====== AVAILABLE DATA

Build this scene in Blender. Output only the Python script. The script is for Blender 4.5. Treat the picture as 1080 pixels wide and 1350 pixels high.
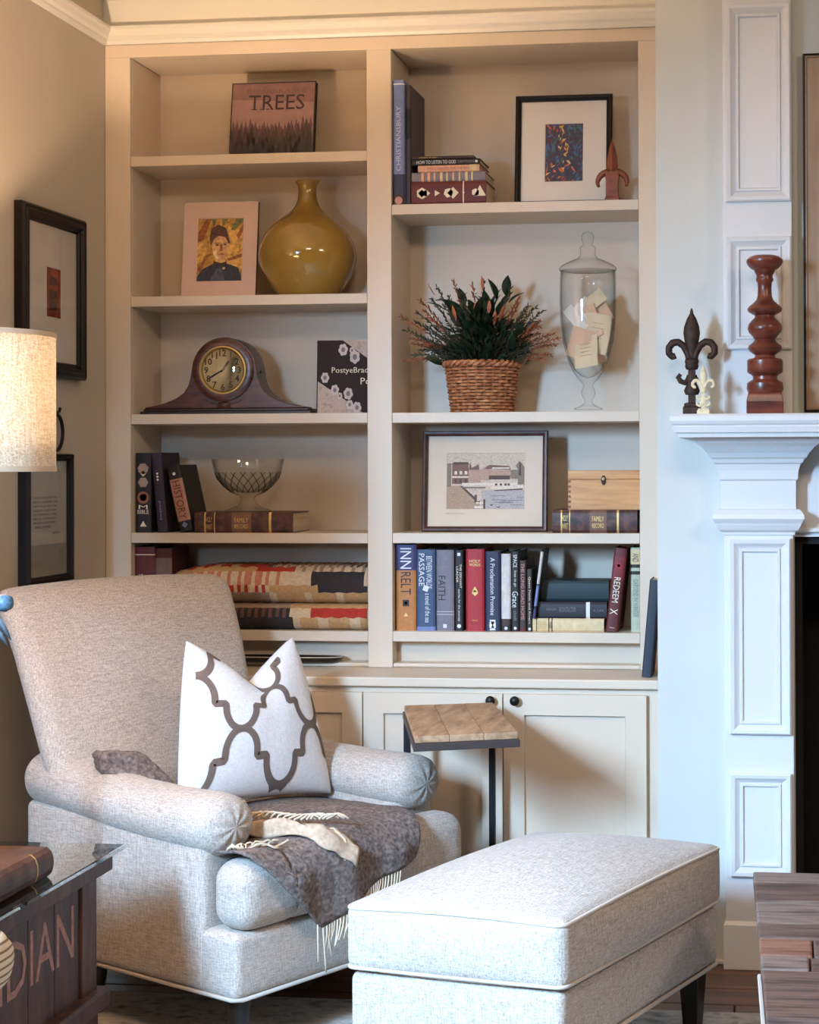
import bpy, bmesh, math, random
from mathutils import Vector, Matrix
random.seed(7)
SC = bpy.context.scene
COL = SC.collection
PI = math.pi
for _o in list(bpy.data.objects):
    bpy.data.objects.remove(_o)

# ------------------------------------------------------------------ camera
CX, CY, CZ = 1.8810, -4.7417, 1.310
YAW, PITCH, ROLL = math.radians(6.8123), math.radians(-0.3546), math.radians(-0.2008)
FPX, SHX, SHY = 2250.0, 227.87, -77.46          # focal length and principal-point shift in pixels (frame 1080 x 1350)
_f = Vector((-math.sin(YAW) * math.cos(PITCH), math.cos(YAW) * math.cos(PITCH), -math.sin(PITCH)))
_r0 = Vector((math.cos(YAW), math.sin(YAW), 0))
_u0 = _r0.cross(_f)
_r = _r0 * math.cos(ROLL) + _u0 * math.sin(ROLL)
_u = -_r0 * math.sin(ROLL) + _u0 * math.cos(ROLL)
cam_d = bpy.data.cameras.new('camera')
cam = bpy.data.objects.new('camera', cam_d)
COL.objects.link(cam)
cam.matrix_world = Matrix(((_r.x, _u.x, -_f.x, CX), (_r.y, _u.y, -_f.y, CY), (_r.z, _u.z, -_f.z, CZ), (0, 0, 0, 1)))
cam_d.sensor_fit = 'VERTICAL'
cam_d.sensor_height = 24
cam_d.sensor_width = 24
cam_d.lens = FPX / 1350 * 24
cam_d.shift_x = -SHX / 1350
cam_d.shift_y = SHY / 1350
cam_d.clip_start = 0.05
SC.camera = cam


def at(px, py, **k):
    """world point under a pixel of the photograph on the plane x=, y= or z= (used to measure sizes and positions)"""
    v = _f + _r * ((px - 540 - SHX) / FPX) - _u * ((py - 675 - SHY) / FPX)
    a, val = list(k.items())[0]
    i = 'xyz'.index(a)
    c = Vector((CX, CY, CZ))
    return c + v * ((val - c[i]) / v[i])


# ------------------------------------------------------------------ light and exposure
vs = SC.view_settings
vs.view_transform = 'Standard'
vs.look = 'None'
vs.gamma = 1
vs.use_curve_mapping = False
vs.exposure = 0.12


def lin(c):
    return tuple(((x / 255) / 12.92 if x / 255 <= 0.04045 else ((x / 255 + 0.055) / 1.055) ** 2.4) for x in c) + (1,)


W = bpy.data.worlds.new('world')
SC.world = W
W.use_nodes = True
W.node_tree.nodes['Background'].inputs[0].default_value = (1.0, 0.90, 0.80, 1)
W.node_tree.nodes['Background'].inputs[1].default_value = 0.55


def area(name, loc, target, sx, sy, power, color):
    l = bpy.data.lights.new(name, 'AREA')
    l.shape = 'RECTANGLE'
    l.size, l.size_y = sx, sy
    l.energy = power
    l.color = color
    o = bpy.data.objects.new(name, l)
    COL.objects.link(o)
    o.location = loc
    d = Vector(target) - Vector(loc)
    o.rotation_euler = d.to_track_quat('-Z', 'Y').to_euler()
    return o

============

GIVEN TASK. Repeat the lines exactly as they stand, from the opening line of the data through the line with "return c + v * ((val - c[i]) / v[i])". Pictures stay out of the copy.

EXERCISE OUTPUT.
Build this scene in Blender. Output only the Python script. The script is for Blender 4.5. Treat the picture as 1080 pixels wide and 1350 pixels high.
import bpy, bmesh, math, random
from mathutils import Vector, Matrix
random.seed(7)
SC = bpy.context.scene
COL = SC.collection
PI = math.pi
for _o in list(bpy.data.objects):
    bpy.data.objects.remove(_o)

# ------------------------------------------------------------------ camera
CX, CY, CZ = 1.8810, -4.7417, 1.310
YAW, PITCH, ROLL = math.radians(6.8123), math.radians(-0.3546), math.radians(-0.2008)
FPX, SHX, SHY = 2250.0, 227.87, -77.46          # focal length and principal-point shift in pixels (frame 1080 x 1350)
_f = Vector((-math.sin(YAW) * math.cos(PITCH), math.cos(YAW) * math.cos(PITCH), -math.sin(PITCH)))
_r0 = Vector((math.cos(YAW), math.sin(YAW), 0))
_u0 = _r0.cross(_f)
_r = _r0 * math.cos(ROLL) + _u0 * math.sin(ROLL)
_u = -_r0 * math.sin(ROLL) + _u0 * math.cos(ROLL)
cam_d = bpy.data.cameras.new('camera')
cam = bpy.data.objects.new('camera', cam_d)
COL.objects.link(cam)
cam.matrix_world = Matrix(((_r.x, _u.x, -_f.x, CX), (_r.y, _u.y, -_f.y, CY), (_r.z, _u.z, -_f.z, CZ), (0, 0, 0, 1)))
cam_d.sensor_fit = 'VERTICAL'
cam_d.sensor_height = 24
cam_d.sensor_width = 24
cam_d.lens = FPX / 1350 * 24
cam_d.shift_x = -SHX / 1350
cam_d.shift_y = SHY / 1350
cam_d.clip_start = 0.05
SC.camera = cam


def at(px, py, **k):
    """world point under a pixel of the photograph on the plane x=, y= or z= (used to measure sizes and positions)"""
    v = _f + _r * ((px - 540 - SHX) / FPX) - _u * ((py - 675 - SHY) / FPX)
    a, val = list(k.items())[0]
    i = 'xyz'.index(a)
    c = Vector((CX, CY, CZ))
    return c + v * ((val - c[i]) / v[i])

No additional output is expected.